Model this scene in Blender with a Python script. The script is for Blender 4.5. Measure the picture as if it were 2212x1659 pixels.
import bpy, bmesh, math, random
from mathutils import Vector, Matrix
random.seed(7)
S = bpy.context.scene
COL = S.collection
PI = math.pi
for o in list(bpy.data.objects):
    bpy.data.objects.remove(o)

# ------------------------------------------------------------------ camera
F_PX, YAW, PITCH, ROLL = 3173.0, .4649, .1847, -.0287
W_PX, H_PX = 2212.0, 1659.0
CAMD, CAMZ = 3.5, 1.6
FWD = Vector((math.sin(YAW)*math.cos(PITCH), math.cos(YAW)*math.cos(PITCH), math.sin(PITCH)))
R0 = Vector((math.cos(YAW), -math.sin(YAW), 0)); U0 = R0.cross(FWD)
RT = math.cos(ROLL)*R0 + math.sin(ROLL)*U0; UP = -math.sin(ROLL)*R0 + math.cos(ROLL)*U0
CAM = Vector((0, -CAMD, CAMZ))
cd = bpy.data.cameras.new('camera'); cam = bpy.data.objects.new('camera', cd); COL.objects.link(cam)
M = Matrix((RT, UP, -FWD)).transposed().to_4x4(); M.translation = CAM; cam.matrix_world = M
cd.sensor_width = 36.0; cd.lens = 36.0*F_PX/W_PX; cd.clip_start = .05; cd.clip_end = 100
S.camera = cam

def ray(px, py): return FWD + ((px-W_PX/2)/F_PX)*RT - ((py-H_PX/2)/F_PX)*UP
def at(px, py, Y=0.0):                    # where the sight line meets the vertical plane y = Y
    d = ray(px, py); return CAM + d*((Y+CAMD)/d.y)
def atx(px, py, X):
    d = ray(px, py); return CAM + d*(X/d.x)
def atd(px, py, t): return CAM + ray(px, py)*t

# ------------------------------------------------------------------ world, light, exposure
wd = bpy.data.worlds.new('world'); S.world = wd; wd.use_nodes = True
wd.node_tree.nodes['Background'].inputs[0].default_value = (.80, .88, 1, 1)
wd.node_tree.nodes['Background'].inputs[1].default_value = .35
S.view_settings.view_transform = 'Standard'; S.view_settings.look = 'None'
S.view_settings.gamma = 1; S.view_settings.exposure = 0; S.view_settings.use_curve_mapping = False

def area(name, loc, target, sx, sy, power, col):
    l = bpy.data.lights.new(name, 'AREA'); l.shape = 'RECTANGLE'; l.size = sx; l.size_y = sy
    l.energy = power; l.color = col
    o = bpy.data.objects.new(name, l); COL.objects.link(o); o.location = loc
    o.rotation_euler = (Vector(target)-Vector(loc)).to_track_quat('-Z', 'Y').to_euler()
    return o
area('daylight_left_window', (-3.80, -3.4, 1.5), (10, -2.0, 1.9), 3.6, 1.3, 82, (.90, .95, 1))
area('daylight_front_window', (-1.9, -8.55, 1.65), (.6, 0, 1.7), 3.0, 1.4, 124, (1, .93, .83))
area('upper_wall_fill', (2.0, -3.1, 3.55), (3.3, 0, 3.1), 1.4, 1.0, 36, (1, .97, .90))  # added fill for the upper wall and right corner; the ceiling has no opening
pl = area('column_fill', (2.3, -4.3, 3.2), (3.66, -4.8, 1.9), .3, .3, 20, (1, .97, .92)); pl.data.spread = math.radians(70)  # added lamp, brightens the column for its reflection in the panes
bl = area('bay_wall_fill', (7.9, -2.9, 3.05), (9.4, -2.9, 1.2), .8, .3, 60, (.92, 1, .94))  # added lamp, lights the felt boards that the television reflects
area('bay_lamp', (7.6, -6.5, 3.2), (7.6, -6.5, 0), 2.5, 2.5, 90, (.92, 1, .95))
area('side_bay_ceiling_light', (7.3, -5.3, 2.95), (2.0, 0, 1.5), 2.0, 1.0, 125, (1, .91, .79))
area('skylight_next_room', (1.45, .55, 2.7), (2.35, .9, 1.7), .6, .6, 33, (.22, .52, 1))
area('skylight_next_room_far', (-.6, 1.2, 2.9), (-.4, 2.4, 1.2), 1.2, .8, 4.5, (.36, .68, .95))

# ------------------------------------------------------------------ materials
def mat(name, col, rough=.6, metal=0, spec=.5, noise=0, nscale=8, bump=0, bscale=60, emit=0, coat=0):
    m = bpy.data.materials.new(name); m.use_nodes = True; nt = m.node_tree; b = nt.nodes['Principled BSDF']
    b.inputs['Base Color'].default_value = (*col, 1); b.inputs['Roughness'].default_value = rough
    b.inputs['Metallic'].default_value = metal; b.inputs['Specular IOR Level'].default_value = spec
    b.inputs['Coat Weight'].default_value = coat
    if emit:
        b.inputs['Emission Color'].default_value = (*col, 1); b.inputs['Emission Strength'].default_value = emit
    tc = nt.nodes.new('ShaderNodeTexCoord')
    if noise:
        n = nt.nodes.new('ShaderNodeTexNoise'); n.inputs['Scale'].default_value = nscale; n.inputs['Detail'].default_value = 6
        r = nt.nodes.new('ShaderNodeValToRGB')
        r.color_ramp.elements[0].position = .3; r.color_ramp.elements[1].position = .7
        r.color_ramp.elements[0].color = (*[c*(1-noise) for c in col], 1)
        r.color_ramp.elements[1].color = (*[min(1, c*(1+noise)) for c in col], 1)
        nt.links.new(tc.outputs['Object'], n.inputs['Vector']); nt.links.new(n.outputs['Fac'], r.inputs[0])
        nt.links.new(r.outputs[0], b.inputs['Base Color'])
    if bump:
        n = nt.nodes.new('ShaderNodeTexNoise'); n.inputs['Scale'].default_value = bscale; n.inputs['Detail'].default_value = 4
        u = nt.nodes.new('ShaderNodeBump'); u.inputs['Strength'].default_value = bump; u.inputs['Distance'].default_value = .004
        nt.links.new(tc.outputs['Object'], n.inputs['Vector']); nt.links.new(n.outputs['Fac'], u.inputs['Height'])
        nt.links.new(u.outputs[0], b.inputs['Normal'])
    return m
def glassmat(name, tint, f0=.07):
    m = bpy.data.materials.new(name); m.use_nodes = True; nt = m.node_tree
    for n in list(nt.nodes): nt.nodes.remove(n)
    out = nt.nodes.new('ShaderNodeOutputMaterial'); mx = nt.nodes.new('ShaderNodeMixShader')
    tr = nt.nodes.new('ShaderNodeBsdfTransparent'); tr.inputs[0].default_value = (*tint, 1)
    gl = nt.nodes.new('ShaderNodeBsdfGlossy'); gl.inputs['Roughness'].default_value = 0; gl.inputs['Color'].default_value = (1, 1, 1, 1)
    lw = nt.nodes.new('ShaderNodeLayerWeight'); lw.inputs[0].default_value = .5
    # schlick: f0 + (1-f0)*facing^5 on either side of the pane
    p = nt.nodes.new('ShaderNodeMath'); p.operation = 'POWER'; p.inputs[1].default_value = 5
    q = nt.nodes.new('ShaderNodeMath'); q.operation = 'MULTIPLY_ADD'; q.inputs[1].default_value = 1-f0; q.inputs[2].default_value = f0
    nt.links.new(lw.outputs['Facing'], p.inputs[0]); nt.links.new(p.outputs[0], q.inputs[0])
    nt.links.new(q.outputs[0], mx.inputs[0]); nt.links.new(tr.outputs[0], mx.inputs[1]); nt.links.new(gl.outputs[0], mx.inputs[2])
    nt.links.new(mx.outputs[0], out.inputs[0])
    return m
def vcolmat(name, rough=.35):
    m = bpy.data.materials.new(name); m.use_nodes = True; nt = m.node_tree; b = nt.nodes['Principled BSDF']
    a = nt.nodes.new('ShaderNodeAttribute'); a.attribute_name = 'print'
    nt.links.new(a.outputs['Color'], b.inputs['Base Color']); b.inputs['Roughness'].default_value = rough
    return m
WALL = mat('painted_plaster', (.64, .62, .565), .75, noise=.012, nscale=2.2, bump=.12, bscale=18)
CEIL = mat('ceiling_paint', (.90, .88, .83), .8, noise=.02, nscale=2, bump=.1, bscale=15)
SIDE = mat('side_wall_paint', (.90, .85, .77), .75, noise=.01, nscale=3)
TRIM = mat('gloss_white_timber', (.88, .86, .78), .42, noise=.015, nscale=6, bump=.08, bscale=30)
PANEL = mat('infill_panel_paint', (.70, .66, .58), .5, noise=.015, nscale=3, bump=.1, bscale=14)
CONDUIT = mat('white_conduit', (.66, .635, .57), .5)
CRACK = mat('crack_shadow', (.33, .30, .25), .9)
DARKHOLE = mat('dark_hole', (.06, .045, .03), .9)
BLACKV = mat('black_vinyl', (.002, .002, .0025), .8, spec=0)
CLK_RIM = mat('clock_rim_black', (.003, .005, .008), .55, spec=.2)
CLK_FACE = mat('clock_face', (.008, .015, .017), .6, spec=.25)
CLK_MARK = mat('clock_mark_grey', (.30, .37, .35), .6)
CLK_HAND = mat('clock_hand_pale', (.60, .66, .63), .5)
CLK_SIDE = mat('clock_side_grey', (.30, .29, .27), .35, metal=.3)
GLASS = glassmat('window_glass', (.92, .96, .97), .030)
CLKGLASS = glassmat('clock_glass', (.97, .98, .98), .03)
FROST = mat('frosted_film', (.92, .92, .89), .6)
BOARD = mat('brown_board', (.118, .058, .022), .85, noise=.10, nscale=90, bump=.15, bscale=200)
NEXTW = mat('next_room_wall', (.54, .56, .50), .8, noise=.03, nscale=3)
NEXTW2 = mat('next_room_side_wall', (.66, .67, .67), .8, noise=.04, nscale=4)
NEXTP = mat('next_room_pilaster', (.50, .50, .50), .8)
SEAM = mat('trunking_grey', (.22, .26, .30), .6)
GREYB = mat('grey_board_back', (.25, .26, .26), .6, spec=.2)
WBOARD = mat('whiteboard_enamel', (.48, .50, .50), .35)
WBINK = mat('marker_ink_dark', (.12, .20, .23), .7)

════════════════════

**What the task requires**
Only the lines from the beginning of the material above through the line with "def atd(px, py, t): return" are wanted; extract them exactly.

**Task solution**
Model this scene in Blender with a Python script. The script is for Blender 4.5. Measure the picture as if it were 2212x1659 pixels.
import bpy, bmesh, math, random
from mathutils import Vector, Matrix
random.seed(7)
S = bpy.context.scene
COL = S.collection
PI = math.pi
for o in list(bpy.data.objects):
    bpy.data.objects.remove(o)

# ------------------------------------------------------------------ camera
F_PX, YAW, PITCH, ROLL = 3173.0, .4649, .1847, -.0287
W_PX, H_PX = 2212.0, 1659.0
CAMD, CAMZ = 3.5, 1.6
FWD = Vector((math.sin(YAW)*math.cos(PITCH), math.cos(YAW)*math.cos(PITCH), math.sin(PITCH)))
R0 = Vector((math.cos(YAW), -math.sin(YAW), 0)); U0 = R0.cross(FWD)
RT = math.cos(ROLL)*R0 + math.sin(ROLL)*U0; UP = -math.sin(ROLL)*R0 + math.cos(ROLL)*U0
CAM = Vector((0, -CAMD, CAMZ))
cd = bpy.data.cameras.new('camera'); cam = bpy.data.objects.new('camera', cd); COL.objects.link(cam)
M = Matrix((RT, UP, -FWD)).transposed().to_4x4(); M.translation = CAM; cam.matrix_world = M
cd.sensor_width = 36.0; cd.lens = 36.0*F_PX/W_PX; cd.clip_start = .05; cd.clip_end = 100
S.camera = cam

def ray(px, py): return FWD + ((px-W_PX/2)/F_PX)*RT - ((py-H_PX/2)/F_PX)*UP
def at(px, py, Y=0.0):                    # where the sight line meets the vertical plane y = Y
    d = ray(px, py); return CAM + d*((Y+CAMD)/d.y)
def atx(px, py, X):
    d = ray(px, py); return CAM + d*(X/d.x)
def atd(px, py, t): return CAM + ray(px, py)*t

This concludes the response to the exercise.